1位はダントツでライブでもベスト1に選んだChristian Scottの「Ancestral Recall」。Christian Scottには2015年にリリースした「STRETCH MUSIC」という名作がある。これは自分がジャズにハマるきっかけを作ってくれたアルバムでもある。ピーター・バラカン氏のFM番組「Weekend Sunshine」のジャズ特集にゲストで登場した柳樂光隆氏がこのアルバムを紹介し、今までジャズに関してさほど関心が持てなかった自分が「これが今のジャズなのか」と触発してくれたのがこの作品だった。
元々ニューオリンズ出身のChristian Scott Atunde Adjuahのルーツはブラックインディアンにあり、所謂典型的なブラックアフリカンの作る音楽と一線を画していた。ルーツであるネイティブアメリカン、さらにその先のルーツであるアフリカの呪術的な色合いをさらに色濃くしたのがこのアルバム。ただワールドミュージックにはならずにエレクトロとジャズをミックスしつつ、ジャズの枠組みを遥かに超えた仕上がりになっていて素晴らしい。
ニューオリンズという街がカリブの玄関口として、西アフリカからやって来た黒人奴隷のカリブ経由での帰結点であったという歴史を意識させ、彼の作品がアメリカ大陸とアフリカ大陸をシンクロさせているような心地さえしてしまう大作である。

以下は甲乙つけ難いが、2位のWeyes Bloodは異色で風情としては70年代のカントリーロックにも通じる色合い。何よりも楽器編成に魅かれる。スライドギター、オルガン、パーカッションに女性ベーシスト。女性ボーカリストNatalie MeringのソロプロジェクトであるWeyes Blood、本人曰く「Bob SegerミーツEnya」だそうだが、自分の印象は「透明感のあるニール・ヤング」「ジョニ・ミッチェル×フライング・ブリトー・ブラザーズ 」と色んな例えができそうな多面的なプロジェクトである。どこか懐かしいが彼女しか作れない独特のメロディラインに聴いた瞬間に引き込まれて何度も聴いた名盤である。
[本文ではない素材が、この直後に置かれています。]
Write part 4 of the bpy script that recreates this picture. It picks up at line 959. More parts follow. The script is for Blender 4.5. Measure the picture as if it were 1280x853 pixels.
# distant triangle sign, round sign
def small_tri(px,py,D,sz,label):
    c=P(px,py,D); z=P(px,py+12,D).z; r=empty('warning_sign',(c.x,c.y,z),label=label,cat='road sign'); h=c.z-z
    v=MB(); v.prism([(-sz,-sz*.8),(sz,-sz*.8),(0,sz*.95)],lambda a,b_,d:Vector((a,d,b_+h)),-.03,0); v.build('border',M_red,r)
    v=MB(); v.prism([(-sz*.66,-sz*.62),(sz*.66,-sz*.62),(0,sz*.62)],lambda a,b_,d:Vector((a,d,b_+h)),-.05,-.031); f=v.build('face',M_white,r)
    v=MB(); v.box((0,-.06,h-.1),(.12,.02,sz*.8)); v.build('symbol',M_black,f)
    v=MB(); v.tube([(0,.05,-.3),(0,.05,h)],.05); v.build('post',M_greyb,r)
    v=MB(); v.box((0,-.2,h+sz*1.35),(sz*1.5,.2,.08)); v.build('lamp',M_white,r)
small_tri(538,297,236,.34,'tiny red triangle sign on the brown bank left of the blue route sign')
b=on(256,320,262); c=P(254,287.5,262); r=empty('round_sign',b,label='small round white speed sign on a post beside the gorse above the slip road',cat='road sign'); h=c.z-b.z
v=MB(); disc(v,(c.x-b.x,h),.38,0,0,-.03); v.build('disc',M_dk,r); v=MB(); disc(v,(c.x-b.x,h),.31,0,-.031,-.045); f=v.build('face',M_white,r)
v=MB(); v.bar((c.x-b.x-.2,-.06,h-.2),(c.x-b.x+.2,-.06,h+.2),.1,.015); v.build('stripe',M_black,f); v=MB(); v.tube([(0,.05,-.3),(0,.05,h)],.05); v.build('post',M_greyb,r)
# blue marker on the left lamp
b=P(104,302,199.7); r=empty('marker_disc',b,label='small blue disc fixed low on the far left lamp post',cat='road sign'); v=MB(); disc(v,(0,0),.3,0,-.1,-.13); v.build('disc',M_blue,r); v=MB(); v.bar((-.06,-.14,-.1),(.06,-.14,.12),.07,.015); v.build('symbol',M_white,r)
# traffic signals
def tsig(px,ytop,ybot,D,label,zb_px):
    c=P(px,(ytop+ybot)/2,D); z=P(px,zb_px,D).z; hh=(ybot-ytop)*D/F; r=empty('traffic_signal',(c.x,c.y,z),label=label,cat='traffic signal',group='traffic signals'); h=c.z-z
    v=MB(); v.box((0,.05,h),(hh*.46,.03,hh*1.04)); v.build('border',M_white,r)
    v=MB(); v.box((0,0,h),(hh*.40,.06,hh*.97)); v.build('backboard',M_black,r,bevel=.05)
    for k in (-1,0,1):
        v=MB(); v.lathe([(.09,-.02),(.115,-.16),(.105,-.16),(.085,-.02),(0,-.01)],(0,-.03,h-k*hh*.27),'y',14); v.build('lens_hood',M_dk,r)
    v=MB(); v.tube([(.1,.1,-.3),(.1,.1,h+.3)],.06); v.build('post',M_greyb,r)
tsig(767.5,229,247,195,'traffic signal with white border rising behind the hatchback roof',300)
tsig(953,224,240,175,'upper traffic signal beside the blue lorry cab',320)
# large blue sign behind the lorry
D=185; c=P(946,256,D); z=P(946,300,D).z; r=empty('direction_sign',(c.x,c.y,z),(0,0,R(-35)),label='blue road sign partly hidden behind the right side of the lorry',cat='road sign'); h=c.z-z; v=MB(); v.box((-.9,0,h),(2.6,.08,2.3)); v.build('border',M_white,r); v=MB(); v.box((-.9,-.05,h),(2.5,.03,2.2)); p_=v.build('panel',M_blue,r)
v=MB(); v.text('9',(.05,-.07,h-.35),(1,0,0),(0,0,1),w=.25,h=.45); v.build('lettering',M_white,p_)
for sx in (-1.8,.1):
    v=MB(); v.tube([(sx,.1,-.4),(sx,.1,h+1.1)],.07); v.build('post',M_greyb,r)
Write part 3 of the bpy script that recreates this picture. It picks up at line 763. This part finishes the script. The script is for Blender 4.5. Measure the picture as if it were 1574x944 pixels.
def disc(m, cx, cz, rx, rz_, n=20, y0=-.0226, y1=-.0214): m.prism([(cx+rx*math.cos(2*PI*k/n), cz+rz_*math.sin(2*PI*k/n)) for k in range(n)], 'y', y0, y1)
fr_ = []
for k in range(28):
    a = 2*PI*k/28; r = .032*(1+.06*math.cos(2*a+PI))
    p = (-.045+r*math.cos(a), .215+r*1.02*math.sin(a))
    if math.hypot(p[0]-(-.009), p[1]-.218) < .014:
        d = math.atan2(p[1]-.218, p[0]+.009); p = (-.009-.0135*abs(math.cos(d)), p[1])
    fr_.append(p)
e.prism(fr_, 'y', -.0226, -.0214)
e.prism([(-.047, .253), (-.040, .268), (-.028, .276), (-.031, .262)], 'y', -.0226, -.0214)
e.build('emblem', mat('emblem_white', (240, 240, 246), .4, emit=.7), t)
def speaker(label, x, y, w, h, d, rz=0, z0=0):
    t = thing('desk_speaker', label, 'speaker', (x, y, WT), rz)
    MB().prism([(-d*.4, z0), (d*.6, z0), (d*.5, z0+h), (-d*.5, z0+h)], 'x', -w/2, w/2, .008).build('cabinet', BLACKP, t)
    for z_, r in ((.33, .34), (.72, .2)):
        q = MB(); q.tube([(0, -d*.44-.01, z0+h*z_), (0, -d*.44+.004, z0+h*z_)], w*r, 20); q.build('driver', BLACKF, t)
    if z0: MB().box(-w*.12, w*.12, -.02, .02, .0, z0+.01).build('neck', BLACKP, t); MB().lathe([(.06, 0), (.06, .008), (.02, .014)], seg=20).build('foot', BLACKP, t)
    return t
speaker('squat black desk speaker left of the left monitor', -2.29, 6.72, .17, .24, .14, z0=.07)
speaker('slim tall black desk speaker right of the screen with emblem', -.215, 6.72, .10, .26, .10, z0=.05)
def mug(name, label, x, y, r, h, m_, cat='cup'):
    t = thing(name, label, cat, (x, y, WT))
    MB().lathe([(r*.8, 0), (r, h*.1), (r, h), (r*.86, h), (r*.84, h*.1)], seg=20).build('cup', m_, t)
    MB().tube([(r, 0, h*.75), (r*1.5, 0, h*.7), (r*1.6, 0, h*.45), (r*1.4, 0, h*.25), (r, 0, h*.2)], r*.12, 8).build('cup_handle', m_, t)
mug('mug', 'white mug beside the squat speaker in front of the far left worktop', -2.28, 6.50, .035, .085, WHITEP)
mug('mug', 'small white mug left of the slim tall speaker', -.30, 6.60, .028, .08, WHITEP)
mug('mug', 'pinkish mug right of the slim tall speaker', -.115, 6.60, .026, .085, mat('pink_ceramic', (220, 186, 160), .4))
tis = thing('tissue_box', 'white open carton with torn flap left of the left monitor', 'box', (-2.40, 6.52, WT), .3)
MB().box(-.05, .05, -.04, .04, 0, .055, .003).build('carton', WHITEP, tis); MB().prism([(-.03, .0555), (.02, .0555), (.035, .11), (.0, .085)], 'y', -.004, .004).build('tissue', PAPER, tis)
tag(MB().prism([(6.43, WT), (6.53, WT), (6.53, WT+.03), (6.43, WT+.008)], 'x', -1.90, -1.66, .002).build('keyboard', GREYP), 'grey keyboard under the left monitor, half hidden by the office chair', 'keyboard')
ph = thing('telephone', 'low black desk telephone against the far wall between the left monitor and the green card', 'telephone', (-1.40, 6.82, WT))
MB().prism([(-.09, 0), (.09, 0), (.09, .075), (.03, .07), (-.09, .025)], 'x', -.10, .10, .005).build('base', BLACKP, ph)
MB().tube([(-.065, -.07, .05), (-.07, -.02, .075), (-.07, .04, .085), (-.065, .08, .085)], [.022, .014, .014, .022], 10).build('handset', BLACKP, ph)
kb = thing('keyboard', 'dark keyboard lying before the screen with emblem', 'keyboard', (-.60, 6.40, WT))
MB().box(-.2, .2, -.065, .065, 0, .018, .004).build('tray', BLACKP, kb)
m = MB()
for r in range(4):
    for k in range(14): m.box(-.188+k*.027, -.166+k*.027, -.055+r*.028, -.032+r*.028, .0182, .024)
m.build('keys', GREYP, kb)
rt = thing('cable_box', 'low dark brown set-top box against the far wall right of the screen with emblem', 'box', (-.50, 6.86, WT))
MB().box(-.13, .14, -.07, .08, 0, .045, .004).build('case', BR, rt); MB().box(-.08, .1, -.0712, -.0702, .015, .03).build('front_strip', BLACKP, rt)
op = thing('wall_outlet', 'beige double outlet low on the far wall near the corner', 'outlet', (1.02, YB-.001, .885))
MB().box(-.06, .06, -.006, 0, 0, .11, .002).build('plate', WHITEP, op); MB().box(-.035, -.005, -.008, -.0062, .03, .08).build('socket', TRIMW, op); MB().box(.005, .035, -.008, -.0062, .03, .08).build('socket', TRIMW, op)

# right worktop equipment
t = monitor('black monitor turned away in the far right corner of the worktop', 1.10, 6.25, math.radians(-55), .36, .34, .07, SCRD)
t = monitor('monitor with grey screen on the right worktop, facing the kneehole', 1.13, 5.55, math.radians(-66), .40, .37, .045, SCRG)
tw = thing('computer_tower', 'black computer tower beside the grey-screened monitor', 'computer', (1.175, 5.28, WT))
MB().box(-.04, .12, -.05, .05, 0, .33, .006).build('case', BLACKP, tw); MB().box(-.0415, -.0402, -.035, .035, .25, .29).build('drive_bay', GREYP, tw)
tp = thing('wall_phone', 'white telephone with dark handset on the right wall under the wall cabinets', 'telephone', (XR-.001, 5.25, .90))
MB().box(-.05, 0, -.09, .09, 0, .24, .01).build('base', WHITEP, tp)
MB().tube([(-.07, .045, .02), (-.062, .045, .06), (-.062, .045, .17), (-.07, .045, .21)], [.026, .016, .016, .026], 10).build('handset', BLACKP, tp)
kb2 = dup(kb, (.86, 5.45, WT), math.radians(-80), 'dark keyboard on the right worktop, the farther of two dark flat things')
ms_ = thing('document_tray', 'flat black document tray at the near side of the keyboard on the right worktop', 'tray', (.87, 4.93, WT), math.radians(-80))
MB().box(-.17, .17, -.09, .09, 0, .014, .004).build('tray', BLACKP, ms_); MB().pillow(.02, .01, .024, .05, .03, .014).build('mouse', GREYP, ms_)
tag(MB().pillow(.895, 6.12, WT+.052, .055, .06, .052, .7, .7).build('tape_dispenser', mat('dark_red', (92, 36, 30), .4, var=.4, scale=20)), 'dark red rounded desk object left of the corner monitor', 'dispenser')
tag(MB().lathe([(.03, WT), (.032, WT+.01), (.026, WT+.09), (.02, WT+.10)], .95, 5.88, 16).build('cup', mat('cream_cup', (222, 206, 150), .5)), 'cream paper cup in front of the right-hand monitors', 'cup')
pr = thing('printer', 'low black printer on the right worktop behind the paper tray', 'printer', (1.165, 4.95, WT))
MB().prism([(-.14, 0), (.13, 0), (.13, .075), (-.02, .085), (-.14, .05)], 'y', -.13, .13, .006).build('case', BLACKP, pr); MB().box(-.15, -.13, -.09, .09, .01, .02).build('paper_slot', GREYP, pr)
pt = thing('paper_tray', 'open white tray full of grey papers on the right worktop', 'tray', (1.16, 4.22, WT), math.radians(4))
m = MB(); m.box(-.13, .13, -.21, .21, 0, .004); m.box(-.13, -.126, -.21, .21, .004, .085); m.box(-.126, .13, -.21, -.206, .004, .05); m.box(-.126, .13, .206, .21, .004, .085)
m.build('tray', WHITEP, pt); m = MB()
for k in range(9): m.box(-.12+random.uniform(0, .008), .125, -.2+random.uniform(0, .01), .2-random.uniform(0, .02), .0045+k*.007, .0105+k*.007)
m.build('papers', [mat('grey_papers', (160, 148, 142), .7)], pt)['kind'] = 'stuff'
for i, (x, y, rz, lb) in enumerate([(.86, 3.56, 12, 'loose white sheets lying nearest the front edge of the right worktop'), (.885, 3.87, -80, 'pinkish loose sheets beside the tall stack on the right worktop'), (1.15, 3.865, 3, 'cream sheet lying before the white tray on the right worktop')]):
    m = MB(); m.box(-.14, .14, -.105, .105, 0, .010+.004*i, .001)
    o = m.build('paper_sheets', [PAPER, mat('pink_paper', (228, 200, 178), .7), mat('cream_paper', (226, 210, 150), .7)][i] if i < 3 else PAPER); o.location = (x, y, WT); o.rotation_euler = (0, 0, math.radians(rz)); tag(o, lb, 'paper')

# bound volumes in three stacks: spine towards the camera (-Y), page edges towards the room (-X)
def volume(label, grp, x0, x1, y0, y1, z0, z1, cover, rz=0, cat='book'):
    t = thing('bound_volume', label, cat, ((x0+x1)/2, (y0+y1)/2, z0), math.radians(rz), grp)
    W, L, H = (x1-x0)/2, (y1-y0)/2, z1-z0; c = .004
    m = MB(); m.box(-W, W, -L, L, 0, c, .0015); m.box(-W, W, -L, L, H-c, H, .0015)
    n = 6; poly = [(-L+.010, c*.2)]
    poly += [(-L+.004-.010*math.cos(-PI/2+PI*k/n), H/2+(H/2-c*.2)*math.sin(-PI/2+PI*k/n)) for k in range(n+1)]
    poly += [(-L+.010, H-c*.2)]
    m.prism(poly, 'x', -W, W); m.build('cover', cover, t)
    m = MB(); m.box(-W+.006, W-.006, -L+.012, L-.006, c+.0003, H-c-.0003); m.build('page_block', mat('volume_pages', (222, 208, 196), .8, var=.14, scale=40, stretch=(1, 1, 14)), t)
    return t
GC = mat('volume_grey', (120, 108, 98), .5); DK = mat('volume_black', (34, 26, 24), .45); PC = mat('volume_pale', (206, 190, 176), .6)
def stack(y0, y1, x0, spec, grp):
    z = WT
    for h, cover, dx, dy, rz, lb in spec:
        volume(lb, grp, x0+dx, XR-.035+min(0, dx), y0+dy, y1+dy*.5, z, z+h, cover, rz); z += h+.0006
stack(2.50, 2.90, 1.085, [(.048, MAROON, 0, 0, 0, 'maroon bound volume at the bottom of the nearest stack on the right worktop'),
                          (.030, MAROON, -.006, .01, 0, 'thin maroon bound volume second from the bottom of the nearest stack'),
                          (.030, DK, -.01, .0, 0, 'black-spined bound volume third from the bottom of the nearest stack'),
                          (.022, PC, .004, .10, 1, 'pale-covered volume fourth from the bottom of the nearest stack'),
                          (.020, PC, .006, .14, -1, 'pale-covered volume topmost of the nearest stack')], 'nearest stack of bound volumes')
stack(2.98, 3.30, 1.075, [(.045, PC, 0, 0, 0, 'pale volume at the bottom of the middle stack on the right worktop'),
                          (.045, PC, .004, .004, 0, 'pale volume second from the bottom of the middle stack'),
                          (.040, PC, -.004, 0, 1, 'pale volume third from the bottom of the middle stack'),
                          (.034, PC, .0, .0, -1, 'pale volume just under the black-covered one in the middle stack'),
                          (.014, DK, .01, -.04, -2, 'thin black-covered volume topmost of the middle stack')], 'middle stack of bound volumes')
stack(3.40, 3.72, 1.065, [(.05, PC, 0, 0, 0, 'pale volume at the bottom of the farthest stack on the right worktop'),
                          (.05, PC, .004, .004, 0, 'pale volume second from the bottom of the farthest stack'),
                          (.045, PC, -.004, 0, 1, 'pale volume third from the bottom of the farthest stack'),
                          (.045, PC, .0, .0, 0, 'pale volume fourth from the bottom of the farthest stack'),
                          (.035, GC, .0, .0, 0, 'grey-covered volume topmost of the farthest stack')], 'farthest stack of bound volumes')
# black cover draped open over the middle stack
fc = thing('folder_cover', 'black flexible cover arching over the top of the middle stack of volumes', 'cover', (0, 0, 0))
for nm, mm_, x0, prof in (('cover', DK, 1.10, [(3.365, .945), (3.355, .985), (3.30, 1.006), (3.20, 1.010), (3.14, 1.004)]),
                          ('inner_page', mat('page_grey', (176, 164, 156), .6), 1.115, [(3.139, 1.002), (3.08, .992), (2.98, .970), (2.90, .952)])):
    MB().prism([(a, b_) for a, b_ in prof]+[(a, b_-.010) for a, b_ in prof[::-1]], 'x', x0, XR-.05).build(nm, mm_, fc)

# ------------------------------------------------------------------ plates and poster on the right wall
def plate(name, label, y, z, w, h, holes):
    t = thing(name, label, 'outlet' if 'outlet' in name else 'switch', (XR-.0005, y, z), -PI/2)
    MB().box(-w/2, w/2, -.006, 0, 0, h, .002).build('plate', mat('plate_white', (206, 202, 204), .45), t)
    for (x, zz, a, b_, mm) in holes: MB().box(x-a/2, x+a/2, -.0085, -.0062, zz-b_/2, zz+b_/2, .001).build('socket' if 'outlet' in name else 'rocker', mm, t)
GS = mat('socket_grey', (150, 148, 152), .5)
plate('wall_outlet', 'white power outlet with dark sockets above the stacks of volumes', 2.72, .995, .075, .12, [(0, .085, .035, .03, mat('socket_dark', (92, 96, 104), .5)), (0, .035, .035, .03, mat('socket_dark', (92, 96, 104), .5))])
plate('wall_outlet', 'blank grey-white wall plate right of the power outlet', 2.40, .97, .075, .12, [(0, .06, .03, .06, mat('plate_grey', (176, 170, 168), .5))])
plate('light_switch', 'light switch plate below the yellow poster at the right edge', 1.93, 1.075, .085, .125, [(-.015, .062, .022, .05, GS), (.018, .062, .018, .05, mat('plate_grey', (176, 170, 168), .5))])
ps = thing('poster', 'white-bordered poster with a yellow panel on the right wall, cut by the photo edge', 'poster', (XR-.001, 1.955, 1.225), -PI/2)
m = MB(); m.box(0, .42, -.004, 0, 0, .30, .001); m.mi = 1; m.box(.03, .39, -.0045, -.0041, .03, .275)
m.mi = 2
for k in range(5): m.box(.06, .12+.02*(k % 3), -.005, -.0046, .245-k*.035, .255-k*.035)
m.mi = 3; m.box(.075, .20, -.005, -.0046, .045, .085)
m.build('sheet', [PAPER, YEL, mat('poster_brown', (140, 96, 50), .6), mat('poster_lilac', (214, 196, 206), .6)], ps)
3位のKendrick Scott Oracleの「A Wall Becomes A Bridge」はChristian Scott同様、黒人の新世代ジャズの作品だが、ドラマーのソロ作というよりOracleというグループとしてのまとまりが凄い。Kendrick Scott(ds)、John Ellis(sax)、Mike Moreno(g)、Taylor Eigsti(key)、Joe Sanders(b)の各ミュージシャンの演奏も素晴らしい。ライブもこの不動のメンツでアルバムが再現され、両方体験することで完結する仕組みが心憎い。フュージョン的な聴きやすいメロディとジャズ的な即興とプログレのような難解さが音像としてスタジオワークで見事に作り込まれている。プロデューサーはDerrick Hodgeと聞いて納得した。
4位のBrittany Howard「Jaime」はAlabama Shakes のリード・シンガーBritta
ny Howardの初ソロ・アルバム。Robert Glasperの参加が話題だが、何と言ってもドラマーにNate Smithを起用したのがヒットであろう。2018年のJose Jamesの来日で叩いた彼を観て、彼こそがDrummer of the yearだと感激したが、あの震えるようなプレイがこのレコードでも堪能できた。オルタナ×南部ブルースといった風情のAlabama Shakesの音から進化したオルタナ・ジャズ的なくぐもった音色をNateのビートが見事に支える。
5位のEsperanza Spaldingの「12 Little Spells」は彼女がベースを弾かずにシンガーに徹した作品。メンバーは2018年R+R=NOWでも来日したドラムのJustin TysonにMatthew Stevens(g)、Aaron Burnett(sax)、Burniss Travis(b)、Corey King(bv)。彼女のベースが聴けないのは寂しいが、その分ボーカリスト、シンガーソングライターとしての地位を確立したと言えよう。以前より彼女こそ「黒いジョニ・ミッチェル」と思ったが、その独特のメロディラインに磨きがかかり、演奏家から作家へと大きくバージョンアップした。2020年に来日を最も熱望するミュージシャンである。